▶ **INSTRUCTION**:
Show every line in the records below that contains the word "Keep".

(Scene modeling code data)
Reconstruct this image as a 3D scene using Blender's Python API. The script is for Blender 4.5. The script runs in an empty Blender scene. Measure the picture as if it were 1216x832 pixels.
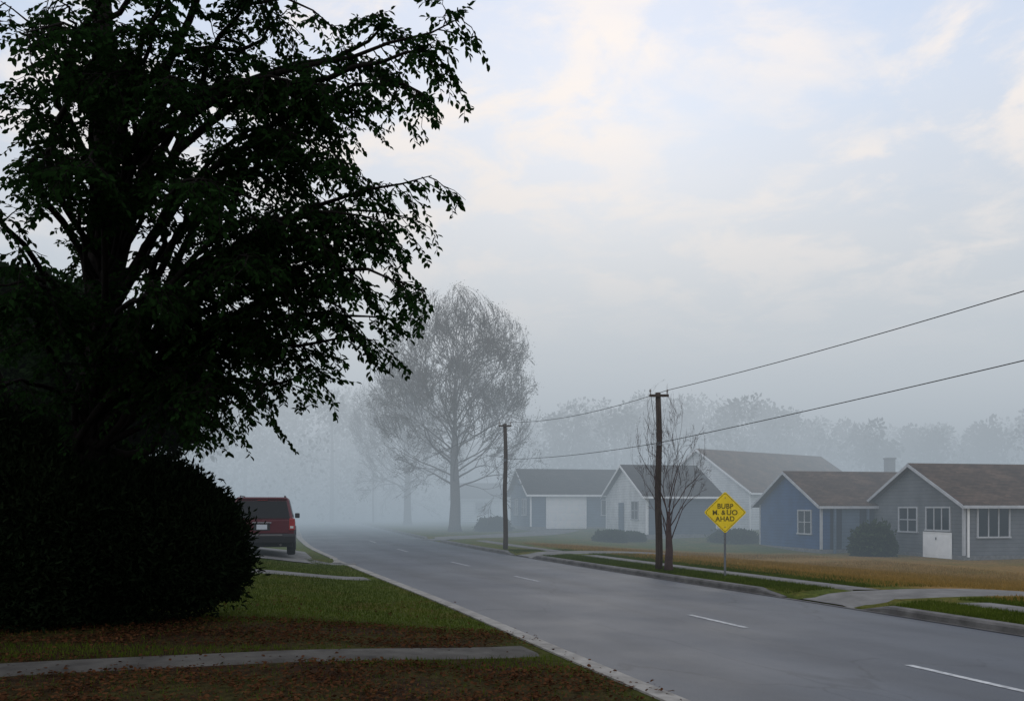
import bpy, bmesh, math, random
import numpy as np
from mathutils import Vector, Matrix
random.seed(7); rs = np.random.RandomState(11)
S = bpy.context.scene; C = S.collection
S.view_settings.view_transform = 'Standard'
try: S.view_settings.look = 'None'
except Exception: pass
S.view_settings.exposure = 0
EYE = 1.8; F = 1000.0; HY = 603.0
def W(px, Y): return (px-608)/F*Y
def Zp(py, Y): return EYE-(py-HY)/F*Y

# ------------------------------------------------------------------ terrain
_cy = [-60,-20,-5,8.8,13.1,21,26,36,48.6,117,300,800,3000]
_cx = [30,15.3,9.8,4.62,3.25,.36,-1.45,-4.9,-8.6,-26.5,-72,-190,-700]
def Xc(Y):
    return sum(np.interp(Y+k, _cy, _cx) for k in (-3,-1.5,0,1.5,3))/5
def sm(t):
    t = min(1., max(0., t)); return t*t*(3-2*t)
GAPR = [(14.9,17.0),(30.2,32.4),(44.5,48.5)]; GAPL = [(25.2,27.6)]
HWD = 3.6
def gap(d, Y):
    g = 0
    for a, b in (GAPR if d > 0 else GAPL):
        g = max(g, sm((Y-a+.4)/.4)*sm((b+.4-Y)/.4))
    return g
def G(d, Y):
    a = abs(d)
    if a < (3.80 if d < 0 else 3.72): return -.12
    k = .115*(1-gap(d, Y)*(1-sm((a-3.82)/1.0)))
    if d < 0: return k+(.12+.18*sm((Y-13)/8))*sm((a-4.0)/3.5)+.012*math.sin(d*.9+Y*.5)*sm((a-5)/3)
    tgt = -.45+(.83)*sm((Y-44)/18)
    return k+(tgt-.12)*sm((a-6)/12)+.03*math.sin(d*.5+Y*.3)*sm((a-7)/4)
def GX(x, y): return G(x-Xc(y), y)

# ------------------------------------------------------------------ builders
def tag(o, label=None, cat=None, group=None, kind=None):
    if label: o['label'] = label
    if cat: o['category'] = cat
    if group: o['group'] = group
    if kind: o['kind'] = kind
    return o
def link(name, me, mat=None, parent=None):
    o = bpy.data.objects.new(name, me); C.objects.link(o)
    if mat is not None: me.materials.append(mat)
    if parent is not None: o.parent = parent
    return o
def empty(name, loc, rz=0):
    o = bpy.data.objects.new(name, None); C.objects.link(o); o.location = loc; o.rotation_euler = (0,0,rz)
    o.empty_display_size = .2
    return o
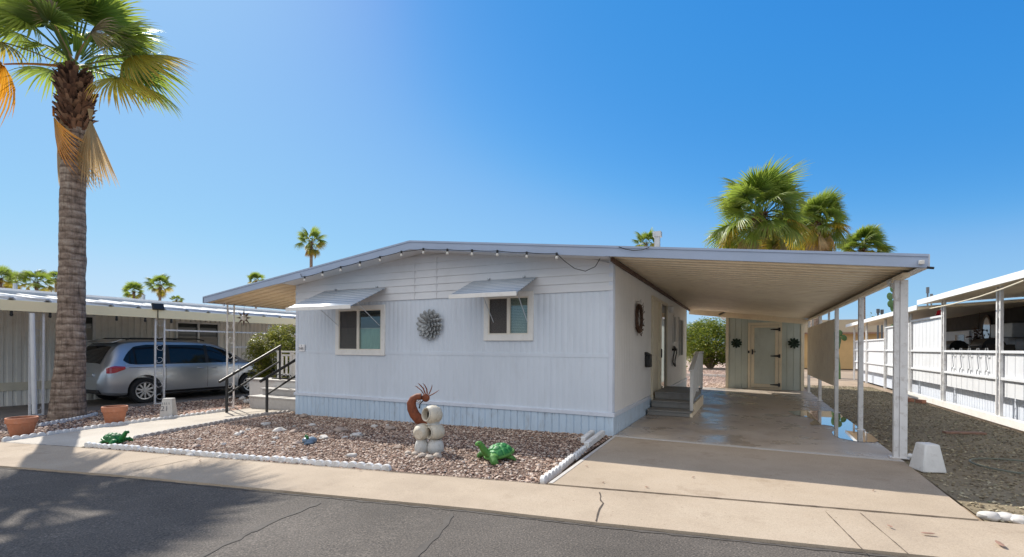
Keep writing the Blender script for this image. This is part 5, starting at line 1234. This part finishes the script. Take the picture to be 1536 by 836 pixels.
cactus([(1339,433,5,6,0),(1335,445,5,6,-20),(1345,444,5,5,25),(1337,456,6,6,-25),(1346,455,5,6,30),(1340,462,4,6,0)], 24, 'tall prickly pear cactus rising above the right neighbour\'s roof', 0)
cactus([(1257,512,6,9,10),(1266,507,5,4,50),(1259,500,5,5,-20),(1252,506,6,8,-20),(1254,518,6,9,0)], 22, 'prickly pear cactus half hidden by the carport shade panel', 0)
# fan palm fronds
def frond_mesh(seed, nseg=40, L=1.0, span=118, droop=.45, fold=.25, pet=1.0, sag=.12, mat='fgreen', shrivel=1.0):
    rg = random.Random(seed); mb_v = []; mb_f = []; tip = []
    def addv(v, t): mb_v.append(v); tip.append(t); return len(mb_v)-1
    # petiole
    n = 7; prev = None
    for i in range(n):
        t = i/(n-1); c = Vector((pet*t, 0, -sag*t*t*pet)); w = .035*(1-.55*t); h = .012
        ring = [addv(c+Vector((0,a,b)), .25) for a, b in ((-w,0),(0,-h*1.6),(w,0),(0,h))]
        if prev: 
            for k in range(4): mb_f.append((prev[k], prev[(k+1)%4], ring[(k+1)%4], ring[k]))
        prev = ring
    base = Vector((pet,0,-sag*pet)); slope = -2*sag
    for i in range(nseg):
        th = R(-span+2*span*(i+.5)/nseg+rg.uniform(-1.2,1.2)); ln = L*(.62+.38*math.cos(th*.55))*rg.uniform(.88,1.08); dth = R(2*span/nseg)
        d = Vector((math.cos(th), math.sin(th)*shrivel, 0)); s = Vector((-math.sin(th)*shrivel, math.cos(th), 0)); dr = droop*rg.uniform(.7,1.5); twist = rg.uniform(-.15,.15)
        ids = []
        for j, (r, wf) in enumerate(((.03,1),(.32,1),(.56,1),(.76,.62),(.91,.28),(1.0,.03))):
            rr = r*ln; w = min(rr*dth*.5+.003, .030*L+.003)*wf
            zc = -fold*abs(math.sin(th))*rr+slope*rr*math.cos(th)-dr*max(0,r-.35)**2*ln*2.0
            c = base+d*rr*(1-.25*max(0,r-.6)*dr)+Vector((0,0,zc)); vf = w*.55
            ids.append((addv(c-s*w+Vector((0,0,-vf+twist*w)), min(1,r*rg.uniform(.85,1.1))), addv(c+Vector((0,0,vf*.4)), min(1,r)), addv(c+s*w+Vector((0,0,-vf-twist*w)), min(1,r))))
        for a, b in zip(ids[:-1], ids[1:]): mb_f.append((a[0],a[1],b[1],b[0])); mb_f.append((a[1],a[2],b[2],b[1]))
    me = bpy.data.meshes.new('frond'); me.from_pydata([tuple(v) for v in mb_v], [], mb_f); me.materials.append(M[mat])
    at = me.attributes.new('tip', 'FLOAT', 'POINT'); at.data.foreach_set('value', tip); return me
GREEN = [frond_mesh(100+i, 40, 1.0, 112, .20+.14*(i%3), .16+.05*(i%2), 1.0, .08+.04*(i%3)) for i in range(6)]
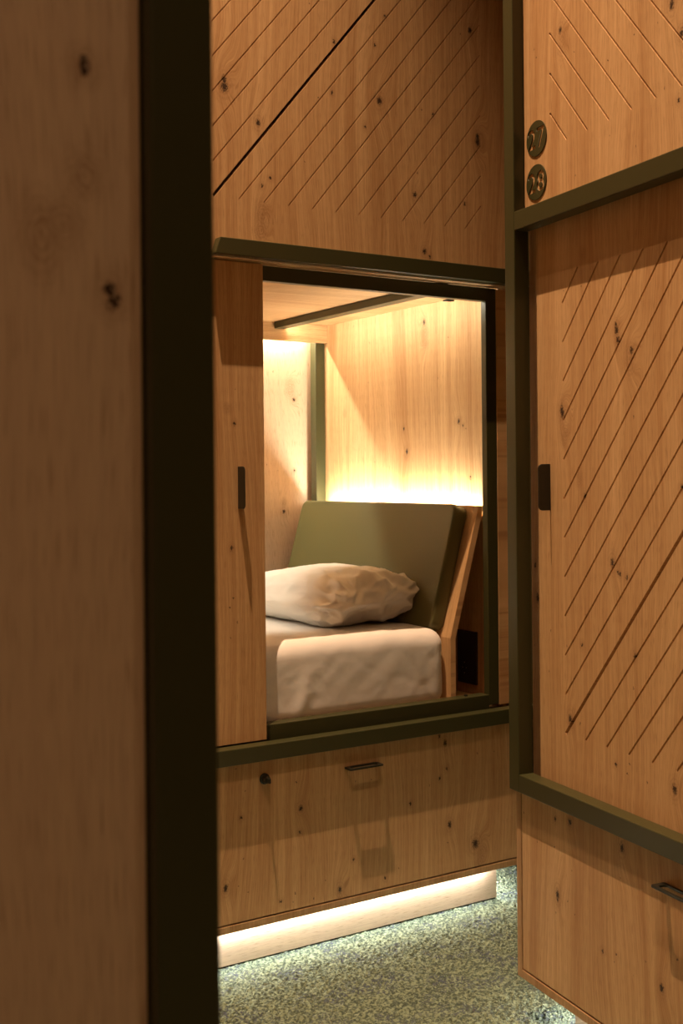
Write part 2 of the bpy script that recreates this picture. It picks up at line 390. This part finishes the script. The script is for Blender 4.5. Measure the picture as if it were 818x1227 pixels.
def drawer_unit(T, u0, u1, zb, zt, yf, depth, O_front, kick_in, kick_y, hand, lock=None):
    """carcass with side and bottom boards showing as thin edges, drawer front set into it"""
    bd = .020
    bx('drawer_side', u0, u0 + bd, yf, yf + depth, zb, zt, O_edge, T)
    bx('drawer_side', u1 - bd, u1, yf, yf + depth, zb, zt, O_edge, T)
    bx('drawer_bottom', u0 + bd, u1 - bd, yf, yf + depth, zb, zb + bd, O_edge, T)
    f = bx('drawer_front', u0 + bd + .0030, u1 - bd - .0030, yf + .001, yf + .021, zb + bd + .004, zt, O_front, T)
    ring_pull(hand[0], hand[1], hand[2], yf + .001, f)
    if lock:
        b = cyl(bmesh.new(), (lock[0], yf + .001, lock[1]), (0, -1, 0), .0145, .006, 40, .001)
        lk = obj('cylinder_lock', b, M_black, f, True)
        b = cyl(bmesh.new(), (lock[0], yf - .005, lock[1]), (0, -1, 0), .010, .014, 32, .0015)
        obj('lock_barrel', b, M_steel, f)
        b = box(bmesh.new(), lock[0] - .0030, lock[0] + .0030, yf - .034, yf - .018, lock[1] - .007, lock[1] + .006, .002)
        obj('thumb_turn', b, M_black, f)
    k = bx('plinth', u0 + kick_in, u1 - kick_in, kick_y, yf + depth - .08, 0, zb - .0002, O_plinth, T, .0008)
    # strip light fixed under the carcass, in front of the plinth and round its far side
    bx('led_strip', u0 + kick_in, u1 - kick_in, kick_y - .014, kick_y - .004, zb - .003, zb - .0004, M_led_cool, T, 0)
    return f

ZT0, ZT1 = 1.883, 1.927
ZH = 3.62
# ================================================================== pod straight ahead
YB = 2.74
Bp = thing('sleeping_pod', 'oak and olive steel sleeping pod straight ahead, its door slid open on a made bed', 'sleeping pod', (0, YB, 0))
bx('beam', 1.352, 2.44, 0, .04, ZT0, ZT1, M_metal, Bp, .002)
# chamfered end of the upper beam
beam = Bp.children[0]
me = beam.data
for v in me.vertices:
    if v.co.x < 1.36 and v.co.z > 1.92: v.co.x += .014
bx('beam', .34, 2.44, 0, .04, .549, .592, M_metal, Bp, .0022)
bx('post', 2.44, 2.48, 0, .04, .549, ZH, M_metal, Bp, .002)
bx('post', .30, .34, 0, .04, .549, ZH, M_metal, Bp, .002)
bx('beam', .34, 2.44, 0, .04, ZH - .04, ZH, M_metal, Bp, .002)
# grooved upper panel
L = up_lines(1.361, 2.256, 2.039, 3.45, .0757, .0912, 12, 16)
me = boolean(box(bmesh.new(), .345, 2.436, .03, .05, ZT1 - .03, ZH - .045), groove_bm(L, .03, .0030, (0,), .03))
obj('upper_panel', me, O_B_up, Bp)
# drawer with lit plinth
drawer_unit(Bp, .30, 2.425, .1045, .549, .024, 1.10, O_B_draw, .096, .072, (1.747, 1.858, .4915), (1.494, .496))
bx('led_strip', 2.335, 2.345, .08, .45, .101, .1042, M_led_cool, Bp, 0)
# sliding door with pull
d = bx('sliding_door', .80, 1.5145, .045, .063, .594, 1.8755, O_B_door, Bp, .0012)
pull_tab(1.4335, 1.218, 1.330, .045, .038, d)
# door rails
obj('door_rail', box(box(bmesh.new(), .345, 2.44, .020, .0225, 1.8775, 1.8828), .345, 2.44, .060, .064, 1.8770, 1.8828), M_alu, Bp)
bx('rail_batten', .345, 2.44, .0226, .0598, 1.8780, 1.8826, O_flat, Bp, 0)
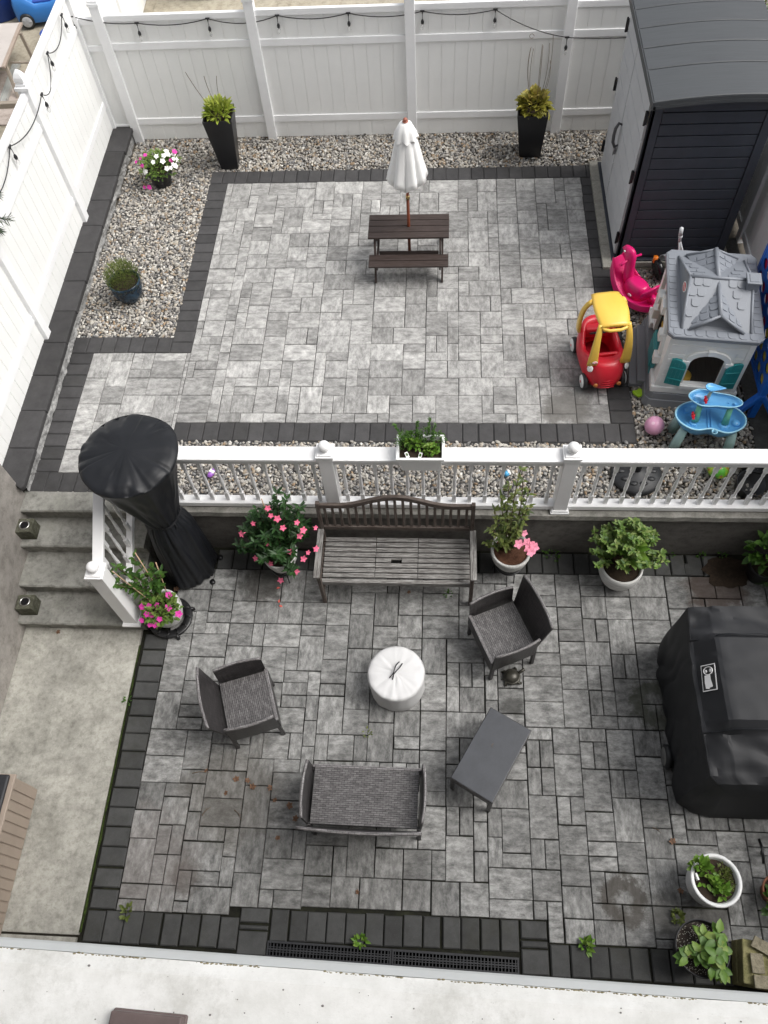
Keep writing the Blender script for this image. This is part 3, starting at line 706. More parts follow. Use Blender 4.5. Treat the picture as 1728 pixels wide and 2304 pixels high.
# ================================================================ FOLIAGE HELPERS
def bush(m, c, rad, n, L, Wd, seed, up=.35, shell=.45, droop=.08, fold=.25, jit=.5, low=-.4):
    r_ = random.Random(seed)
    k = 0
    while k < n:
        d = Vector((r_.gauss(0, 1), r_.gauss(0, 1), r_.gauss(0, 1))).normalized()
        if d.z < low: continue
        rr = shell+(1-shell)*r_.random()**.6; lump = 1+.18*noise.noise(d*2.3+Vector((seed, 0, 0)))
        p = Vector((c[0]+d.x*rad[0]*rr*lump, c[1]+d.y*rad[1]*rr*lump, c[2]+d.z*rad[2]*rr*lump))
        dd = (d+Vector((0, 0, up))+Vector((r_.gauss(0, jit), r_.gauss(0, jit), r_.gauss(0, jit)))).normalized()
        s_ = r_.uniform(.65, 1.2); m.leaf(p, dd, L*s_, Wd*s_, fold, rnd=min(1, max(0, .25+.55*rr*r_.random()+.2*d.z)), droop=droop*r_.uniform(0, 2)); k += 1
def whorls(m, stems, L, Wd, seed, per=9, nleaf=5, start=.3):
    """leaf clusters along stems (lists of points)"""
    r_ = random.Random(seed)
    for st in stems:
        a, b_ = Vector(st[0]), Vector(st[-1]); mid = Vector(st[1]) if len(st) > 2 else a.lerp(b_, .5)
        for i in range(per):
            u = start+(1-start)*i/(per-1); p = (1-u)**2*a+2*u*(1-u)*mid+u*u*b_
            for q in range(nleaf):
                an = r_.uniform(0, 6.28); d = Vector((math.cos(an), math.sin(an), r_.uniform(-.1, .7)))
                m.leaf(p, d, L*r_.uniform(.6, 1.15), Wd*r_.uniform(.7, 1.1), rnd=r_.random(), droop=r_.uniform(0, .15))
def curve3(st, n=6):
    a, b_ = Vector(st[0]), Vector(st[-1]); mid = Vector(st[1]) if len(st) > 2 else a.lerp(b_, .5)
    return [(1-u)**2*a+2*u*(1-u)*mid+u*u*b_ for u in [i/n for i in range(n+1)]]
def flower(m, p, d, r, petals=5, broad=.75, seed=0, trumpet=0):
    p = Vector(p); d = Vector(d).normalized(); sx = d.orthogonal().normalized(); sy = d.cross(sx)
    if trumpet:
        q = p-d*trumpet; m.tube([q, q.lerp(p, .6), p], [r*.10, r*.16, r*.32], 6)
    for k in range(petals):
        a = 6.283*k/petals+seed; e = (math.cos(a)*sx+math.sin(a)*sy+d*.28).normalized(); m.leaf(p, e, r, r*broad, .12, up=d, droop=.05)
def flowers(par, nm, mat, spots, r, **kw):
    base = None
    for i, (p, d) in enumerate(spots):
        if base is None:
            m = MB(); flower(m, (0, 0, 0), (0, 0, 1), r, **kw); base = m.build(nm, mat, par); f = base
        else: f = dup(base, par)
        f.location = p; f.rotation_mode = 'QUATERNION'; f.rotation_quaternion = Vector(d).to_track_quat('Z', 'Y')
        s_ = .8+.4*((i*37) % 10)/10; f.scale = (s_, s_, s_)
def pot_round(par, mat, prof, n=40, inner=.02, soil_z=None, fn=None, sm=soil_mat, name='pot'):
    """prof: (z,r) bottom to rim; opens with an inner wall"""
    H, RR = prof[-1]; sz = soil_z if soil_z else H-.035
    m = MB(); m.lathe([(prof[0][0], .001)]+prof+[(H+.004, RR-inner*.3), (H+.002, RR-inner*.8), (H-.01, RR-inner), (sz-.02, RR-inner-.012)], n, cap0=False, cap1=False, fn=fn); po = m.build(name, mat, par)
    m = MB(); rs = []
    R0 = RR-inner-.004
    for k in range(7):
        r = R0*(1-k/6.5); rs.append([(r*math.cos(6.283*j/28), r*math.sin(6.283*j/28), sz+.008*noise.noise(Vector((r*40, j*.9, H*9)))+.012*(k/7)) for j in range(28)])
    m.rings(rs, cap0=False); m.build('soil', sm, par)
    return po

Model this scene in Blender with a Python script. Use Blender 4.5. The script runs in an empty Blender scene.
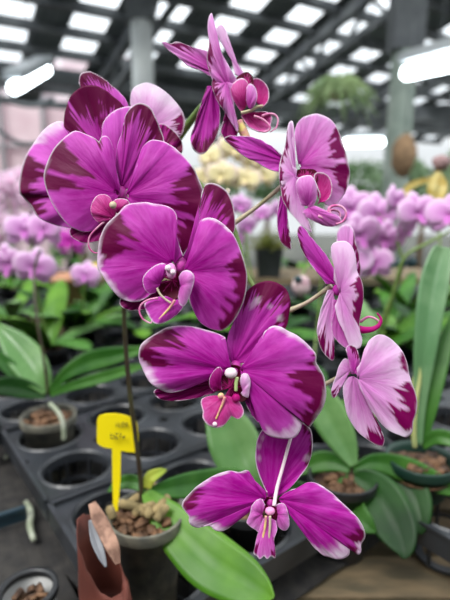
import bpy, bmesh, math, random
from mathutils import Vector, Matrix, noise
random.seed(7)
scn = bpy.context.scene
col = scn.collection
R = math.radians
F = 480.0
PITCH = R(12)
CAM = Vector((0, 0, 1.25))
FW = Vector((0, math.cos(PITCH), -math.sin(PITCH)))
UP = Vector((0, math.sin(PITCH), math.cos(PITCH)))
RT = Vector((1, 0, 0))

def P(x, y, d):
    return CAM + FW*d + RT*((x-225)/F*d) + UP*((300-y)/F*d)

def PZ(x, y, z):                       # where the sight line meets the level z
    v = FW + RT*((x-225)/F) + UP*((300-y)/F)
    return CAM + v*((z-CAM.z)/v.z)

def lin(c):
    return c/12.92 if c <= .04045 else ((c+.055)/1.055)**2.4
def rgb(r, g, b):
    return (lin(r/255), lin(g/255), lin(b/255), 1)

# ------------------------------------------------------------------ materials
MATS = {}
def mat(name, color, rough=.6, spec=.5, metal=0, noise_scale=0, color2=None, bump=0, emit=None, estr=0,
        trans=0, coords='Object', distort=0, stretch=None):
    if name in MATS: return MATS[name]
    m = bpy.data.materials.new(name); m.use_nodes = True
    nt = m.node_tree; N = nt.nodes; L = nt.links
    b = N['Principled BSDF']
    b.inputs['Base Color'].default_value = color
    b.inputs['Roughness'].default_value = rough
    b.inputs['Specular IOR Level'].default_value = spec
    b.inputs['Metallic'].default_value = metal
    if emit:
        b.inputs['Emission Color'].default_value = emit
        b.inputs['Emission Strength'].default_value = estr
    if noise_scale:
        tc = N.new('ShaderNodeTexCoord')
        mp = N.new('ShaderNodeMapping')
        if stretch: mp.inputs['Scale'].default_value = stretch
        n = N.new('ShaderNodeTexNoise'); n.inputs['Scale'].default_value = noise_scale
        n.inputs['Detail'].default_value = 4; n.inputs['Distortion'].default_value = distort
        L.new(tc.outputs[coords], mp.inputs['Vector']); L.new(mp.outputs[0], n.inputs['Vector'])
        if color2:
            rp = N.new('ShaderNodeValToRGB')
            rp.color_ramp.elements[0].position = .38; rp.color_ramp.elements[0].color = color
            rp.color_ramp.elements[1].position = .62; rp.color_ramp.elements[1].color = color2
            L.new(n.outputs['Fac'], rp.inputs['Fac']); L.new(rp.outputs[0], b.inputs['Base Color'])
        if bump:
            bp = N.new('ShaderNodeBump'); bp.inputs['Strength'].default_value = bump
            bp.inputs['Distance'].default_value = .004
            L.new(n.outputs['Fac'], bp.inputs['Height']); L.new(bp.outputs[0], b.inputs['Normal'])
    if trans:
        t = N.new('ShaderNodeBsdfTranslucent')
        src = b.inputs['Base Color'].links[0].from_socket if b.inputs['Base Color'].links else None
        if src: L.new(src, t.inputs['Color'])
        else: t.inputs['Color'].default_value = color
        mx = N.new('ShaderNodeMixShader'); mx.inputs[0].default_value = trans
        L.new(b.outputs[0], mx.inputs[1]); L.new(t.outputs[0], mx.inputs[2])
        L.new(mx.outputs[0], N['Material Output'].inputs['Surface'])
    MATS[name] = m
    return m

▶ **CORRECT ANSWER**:
Keep writing the Blender script for this image. This is part 5, starting at line 1234. This part finishes the script. Take the picture to be 1536 by 836 pixels.
Keep writing the Blender script for this image. This is part 3, starting at line 706. More parts follow. Use Blender 4.5. Treat the picture as 1728 pixels wide and 2304 pixels high.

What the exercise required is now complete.